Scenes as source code
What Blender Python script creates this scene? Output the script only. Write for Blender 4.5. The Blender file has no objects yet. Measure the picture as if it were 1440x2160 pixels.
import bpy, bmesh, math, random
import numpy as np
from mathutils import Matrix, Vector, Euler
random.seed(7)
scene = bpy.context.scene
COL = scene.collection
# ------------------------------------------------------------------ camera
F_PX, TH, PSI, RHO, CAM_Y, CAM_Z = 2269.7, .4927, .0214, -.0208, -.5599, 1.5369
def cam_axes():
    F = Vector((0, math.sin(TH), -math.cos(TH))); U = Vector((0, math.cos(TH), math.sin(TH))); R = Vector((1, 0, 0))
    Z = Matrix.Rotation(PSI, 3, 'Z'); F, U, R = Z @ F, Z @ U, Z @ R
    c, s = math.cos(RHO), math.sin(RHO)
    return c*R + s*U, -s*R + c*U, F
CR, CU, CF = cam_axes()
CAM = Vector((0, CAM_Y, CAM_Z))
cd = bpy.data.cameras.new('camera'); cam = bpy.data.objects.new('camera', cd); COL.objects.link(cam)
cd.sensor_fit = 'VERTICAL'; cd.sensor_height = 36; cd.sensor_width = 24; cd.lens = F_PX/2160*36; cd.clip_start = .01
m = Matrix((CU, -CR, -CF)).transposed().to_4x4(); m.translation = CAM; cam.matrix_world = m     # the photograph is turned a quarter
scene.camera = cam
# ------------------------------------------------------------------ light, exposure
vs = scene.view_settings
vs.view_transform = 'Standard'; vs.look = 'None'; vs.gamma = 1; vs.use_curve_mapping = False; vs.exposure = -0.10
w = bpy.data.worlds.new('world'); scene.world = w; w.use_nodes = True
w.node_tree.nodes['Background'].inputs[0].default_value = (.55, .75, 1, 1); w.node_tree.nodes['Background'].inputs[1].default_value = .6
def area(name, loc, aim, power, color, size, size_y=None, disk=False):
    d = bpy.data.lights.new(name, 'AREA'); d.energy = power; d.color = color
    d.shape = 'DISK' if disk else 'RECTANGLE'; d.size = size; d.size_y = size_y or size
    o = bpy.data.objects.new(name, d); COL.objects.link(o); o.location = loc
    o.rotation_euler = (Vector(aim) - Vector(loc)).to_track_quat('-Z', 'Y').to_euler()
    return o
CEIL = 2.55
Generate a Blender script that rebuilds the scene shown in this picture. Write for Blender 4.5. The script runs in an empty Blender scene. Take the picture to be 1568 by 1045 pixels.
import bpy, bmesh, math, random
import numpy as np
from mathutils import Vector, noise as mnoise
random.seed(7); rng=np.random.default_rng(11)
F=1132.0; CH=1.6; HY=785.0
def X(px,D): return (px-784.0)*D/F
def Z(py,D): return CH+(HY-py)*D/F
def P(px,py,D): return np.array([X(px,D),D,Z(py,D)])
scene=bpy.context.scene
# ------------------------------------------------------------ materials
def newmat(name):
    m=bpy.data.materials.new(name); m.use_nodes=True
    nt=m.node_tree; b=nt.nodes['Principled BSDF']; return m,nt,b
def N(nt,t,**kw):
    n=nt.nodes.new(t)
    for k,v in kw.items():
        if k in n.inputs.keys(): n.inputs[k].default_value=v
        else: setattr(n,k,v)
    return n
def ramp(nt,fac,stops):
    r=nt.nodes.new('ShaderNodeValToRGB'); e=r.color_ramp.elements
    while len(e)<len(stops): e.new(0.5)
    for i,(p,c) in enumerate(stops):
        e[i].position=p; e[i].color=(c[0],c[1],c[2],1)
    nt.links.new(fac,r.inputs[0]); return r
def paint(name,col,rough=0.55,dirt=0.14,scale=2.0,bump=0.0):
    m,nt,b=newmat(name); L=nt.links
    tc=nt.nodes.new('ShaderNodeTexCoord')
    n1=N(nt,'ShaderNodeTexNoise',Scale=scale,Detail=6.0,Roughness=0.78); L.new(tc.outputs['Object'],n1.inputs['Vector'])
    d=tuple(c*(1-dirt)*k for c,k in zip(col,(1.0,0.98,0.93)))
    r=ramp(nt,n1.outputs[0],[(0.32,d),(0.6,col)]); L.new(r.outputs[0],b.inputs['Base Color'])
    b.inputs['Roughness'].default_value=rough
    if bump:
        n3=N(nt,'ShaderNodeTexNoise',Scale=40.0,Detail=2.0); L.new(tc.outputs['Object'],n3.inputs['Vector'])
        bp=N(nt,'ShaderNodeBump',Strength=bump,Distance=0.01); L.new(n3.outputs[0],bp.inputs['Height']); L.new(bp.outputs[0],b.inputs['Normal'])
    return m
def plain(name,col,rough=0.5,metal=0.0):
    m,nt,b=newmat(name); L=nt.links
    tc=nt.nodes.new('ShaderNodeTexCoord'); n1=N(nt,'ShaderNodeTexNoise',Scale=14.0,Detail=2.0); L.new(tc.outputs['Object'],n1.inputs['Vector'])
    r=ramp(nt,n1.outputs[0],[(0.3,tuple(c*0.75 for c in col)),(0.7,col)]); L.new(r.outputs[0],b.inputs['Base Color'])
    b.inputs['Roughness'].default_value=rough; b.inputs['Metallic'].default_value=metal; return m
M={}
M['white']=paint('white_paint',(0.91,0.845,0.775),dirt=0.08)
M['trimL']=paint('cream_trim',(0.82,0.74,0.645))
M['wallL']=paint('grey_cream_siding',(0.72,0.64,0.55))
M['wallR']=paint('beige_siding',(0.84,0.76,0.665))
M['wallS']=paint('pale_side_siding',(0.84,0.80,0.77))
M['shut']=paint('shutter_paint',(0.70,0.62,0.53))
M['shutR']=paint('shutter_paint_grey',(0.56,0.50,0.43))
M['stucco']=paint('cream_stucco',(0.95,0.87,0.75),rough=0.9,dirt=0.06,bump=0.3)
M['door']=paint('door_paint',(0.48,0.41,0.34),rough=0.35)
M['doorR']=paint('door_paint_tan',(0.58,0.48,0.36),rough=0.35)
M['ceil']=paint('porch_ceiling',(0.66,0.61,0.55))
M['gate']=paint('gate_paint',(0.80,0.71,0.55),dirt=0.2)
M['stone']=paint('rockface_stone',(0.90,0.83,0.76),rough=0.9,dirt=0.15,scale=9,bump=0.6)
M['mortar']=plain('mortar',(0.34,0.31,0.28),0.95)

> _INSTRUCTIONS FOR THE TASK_
In the entries above, find every line with the word "picture" and list it.

> _RESULT FOR THIS TASK_
What Blender Python script creates this scene? Output the script only. Write for Blender 4.5. The Blender file has no objects yet. Measure the picture as if it were 1440x2160 pixels.
Generate a Blender script that rebuilds the scene shown in this picture. Write for Blender 4.5. The script runs in an empty Blender scene. Take the picture to be 1568 by 1045 pixels.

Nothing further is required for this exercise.